You see, back in April we went over to Naples, FL, for a few weeks on vacation. It was heaven. Winter was still holding on here in Germany but over there, summer had arrived. We laid by the pool, went swimming, wore shorts & flip-flops every day. We’d forgotten just how fantastic it was to live in Florida…and remembered why we NEVER GO BACK (because as rational people, we never want to leave!) But since I was newly pregnant, I figured it would be a good time to take advantage of the weak dollar and buy a few things that I could wear when I really started to show. Sadly I didn’t find much I liked because apparently I just am not trendy enough. But what I did notice is that all the shirts for “normal” people looked like they were for pregnant women. It’s great! You can go in just about any store and find at least 5 shirts that will fit you when your belly is protruding into the next zip code. No feeling singled out because you’re not skinny like the rest of the population – in fact, you may actually be thinner pregnant than most 18-year-olds (or so I found.) I actually went into a couple of upscale fashion places in Naples and when one sales women asked if she could help me, I just said I was looking for pregnancy wear. I thought she was going to slap me. But it’s true!

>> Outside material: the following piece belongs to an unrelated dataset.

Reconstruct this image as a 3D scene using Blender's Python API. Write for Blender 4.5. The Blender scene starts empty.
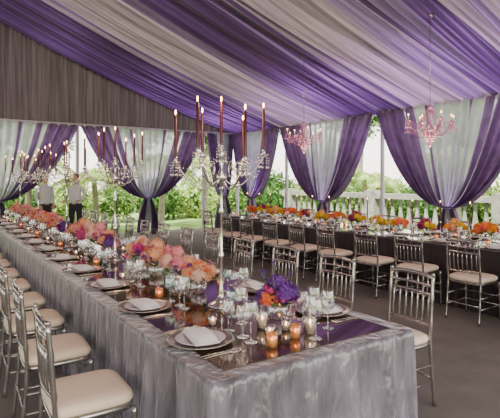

Maybe with the rising costs of gas and food, people will start to reduce their waistlines again and shape up. The only pregnancy clothing items I have bought so far are a couple Bella Bands (which are FANTASTIC) and everything else I wear is still just normal clothing. Granted I did have to shift up to a size 7 in jeans versus by usual size 5, but I can deal with that. At least there’s still a slim chance that I’ll still be wearing them after the pregnancy and not using them to smuggle food in on Thanksgiving Day.

And now half of my friends who read this blog will stop talking to me because I am only gaining weight in my belly. But I swear I feel like I’m eating a cow every day to satisfy Mackenzie’s hunger pangs. So please continue to love me as you always have…and you can also continue to secretly hope and pray that I blimp up one day, although I’ll be doing my best to prevent it!